• _AIM OF THE EXERCISE_
Starting with the first line of the listing, quote each line exactly until and including the one with "scene.camera = cam", leaving pictures out.

----------------------------------------

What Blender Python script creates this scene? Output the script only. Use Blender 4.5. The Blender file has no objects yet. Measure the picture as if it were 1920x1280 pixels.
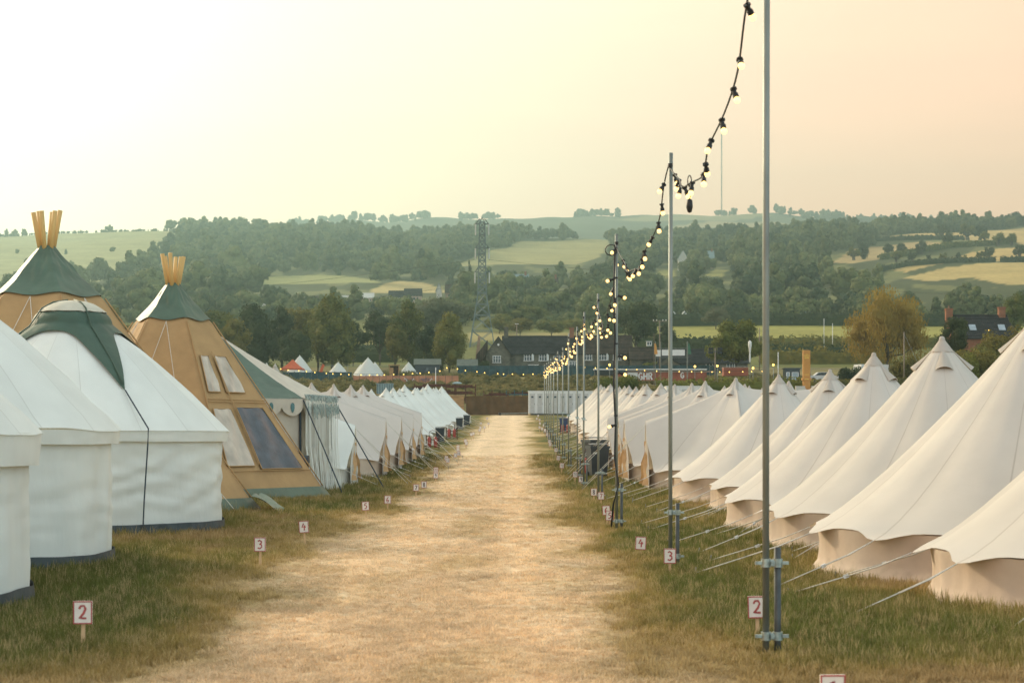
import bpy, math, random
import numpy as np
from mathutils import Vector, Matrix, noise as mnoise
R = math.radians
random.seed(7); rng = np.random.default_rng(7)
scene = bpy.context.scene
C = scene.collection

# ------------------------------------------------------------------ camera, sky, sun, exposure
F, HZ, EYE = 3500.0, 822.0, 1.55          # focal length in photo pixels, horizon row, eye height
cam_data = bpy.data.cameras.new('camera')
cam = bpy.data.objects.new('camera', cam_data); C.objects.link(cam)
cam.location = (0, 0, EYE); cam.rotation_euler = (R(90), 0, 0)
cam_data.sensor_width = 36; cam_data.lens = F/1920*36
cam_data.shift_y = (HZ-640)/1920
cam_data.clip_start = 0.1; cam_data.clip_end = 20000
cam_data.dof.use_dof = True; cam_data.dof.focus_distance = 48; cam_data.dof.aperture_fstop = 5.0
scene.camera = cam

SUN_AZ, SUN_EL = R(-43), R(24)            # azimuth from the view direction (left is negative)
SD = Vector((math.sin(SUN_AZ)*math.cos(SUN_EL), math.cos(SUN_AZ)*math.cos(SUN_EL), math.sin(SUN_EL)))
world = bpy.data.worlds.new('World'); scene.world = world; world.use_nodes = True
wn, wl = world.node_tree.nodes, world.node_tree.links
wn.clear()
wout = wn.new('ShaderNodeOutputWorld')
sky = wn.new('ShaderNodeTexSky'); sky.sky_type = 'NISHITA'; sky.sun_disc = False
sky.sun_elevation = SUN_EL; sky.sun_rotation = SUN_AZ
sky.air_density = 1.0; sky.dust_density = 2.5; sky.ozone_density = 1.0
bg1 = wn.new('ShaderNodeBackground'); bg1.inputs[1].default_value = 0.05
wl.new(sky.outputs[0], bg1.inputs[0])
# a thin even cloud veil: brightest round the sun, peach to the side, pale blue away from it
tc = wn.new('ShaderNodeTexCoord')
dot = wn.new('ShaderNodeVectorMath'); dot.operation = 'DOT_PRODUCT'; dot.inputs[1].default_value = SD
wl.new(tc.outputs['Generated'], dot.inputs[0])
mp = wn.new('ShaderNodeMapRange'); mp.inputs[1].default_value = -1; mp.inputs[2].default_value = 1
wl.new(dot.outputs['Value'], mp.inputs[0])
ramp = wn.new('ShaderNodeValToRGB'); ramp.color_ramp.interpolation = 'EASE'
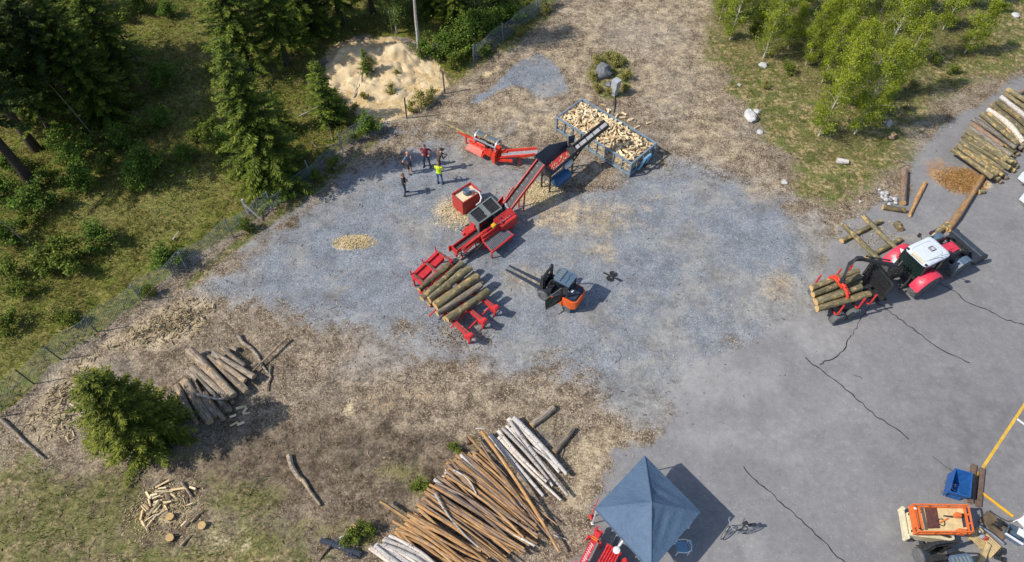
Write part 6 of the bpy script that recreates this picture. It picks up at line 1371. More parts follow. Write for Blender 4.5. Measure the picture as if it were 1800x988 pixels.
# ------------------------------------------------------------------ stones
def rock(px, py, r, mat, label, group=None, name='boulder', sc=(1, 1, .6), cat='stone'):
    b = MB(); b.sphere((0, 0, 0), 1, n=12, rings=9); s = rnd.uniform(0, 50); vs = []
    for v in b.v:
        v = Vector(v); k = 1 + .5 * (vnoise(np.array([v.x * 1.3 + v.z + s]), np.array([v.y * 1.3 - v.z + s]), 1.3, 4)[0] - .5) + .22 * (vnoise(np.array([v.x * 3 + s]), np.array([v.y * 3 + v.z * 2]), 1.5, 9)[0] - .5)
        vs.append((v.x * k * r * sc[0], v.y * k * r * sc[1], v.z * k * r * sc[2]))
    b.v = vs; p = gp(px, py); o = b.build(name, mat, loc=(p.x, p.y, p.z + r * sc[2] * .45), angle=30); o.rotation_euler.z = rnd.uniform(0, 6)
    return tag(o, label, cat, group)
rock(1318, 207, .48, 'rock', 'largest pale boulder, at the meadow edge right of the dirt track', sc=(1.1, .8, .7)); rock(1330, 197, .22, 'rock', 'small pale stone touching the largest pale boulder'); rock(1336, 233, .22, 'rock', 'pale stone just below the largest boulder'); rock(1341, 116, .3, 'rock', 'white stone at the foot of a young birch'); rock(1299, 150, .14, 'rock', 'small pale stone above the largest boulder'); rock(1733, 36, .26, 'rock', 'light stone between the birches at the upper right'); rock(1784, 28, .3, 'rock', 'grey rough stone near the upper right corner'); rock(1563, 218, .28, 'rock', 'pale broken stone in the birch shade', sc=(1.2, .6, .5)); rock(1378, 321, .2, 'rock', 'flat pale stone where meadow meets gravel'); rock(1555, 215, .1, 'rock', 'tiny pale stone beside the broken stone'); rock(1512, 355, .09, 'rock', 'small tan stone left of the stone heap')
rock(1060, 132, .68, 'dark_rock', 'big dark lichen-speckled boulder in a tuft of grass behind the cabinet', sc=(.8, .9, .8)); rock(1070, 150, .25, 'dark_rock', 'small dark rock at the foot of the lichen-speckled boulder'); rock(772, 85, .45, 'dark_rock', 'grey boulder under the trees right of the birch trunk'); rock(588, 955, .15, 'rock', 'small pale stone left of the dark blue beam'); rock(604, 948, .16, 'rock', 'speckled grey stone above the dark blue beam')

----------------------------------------

• _SOLUTION TO THE PROBLEM_
What Blender Python script creates this scene? Output the script only. Use Blender 4.5. The Blender file has no objects yet. Measure the picture as if it were 1920x1280 pixels.
import bpy, math, random
import numpy as np
from mathutils import Vector, Matrix, noise as mnoise
R = math.radians
random.seed(7); rng = np.random.default_rng(7)
scene = bpy.context.scene
C = scene.collection

# ------------------------------------------------------------------ camera, sky, sun, exposure
F, HZ, EYE = 3500.0, 822.0, 1.55          # focal length in photo pixels, horizon row, eye height
cam_data = bpy.data.cameras.new('camera')
cam = bpy.data.objects.new('camera', cam_data); C.objects.link(cam)
cam.location = (0, 0, EYE); cam.rotation_euler = (R(90), 0, 0)
cam_data.sensor_width = 36; cam_data.lens = F/1920*36
cam_data.shift_y = (HZ-640)/1920
cam_data.clip_start = 0.1; cam_data.clip_end = 20000
cam_data.dof.use_dof = True; cam_data.dof.focus_distance = 48; cam_data.dof.aperture_fstop = 5.0
scene.camera = cam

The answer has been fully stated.